An e-newsletter for students and alumni of Saint Michael's Classics Department


 
 
Distinguished Notre Dame Classicist joins the Classics department as a visiting scholar

 

 


 

 
 
 
  A good classical education promotes patience and persistence: Professor Sheerin demonstrates the payoff.
 
Fall 2008 Humanities and Latin students had the privilege of studying with an internationally recognized Classics scholar from the University of Notre Dame. Professor Daniel J. Sheerin, who has translated or written about works in Latin and Greek ranging from ancient times to the Renaissance, taught last summer in the graduate theology program at Saint Michael’s and returned in the fall to teach undergraduate courses in Latin elegaic poetry and Ancient and Medieval Civilization. His visit was arranged by Classics chair Ron Begley, who is working with Sheerin on a translation and commentary of work by Erasmus, the Dutch Renaissance humanist and friend of Thomas More.

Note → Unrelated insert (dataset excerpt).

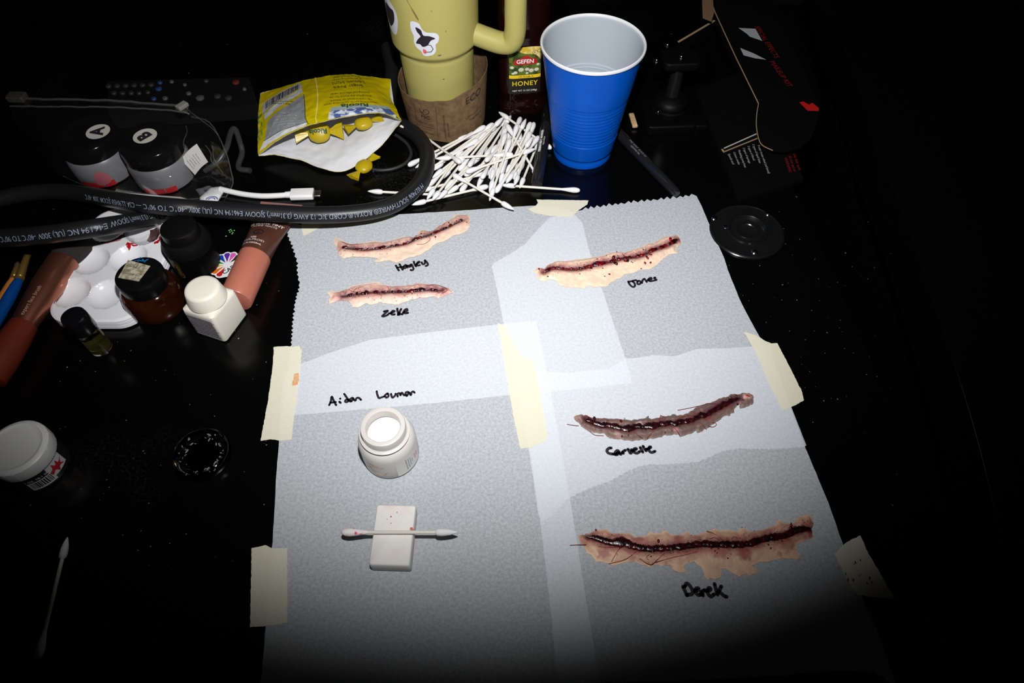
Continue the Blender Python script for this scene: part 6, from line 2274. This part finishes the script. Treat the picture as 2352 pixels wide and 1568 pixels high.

“He knows so much it is just amazing,” says Joe Kwiatkowski '09, who took the course on Latin elegaic poetry with Sheerin, “I mean, he could be completely making things up and nobody would be able to tell.” The Latin students read the love poetry of Catullus, Tibullus, Propertius, and Ovid with Sheerin. “You can imagine sometimes the material became sort of risqué,” remembers Angela Carello. “Professor Sheerin was always very helpful by providing plenty of help with the poetry through notes and often we spoke about what Roman life would have been like.” As a final exam for the course, each student was given a different passage of poetry to translate, and then each had to produce his or her own set of notes on the passage.

According to Sheerin himself, he hated Latin when he first began. Forced to study Latin at a seminary high school in St. Louis, he resisted it at every step. New Testament Greek with a priest who was a “wonderful old man, but a terrible teacher,” was no better than the Latin. By the time he was a sophomore at St. Louis University, however, Sheerin had discovered that he could actually read Latin with a little effort, and from then on he was hooked. Even so, Greek with Fr. Haworth, S.J., was rough. Class was held in an old building heated by steam, “so it was very warm. Fr. Haworth would demand that you recite the principal parts of Greek verbs, and he would look out the window and wait, and he wouldn’t say a thing, while the sweat was running down your back…it was very scary.”

But Fr. Haworth proved to be a wonderful mentor who eventually advised the young Sheerin to accept a fellowship for graduate study at the University of Chapel Hill in North Carolina because in then-small, sleepy Chapel Hill, Sheerin would “experience a different culture.” After earning his degree, Prof. Sheerin taught at the University of Delaware, Catholic University, and UNC-Chapel Hill before settling in at Notre Dame, where he chaired the department of Classical and Oriental Languages for a number of years and taught many, many young people, both undergraduates and graduate students. So, the teenager who hated Latin has become himself a mentor: “Every class,” says Angela Carello '11, “I sort of felt like a child sitting cross-legged at the foot of a grandfather type figure, carefully listening to everything he said with admiration!”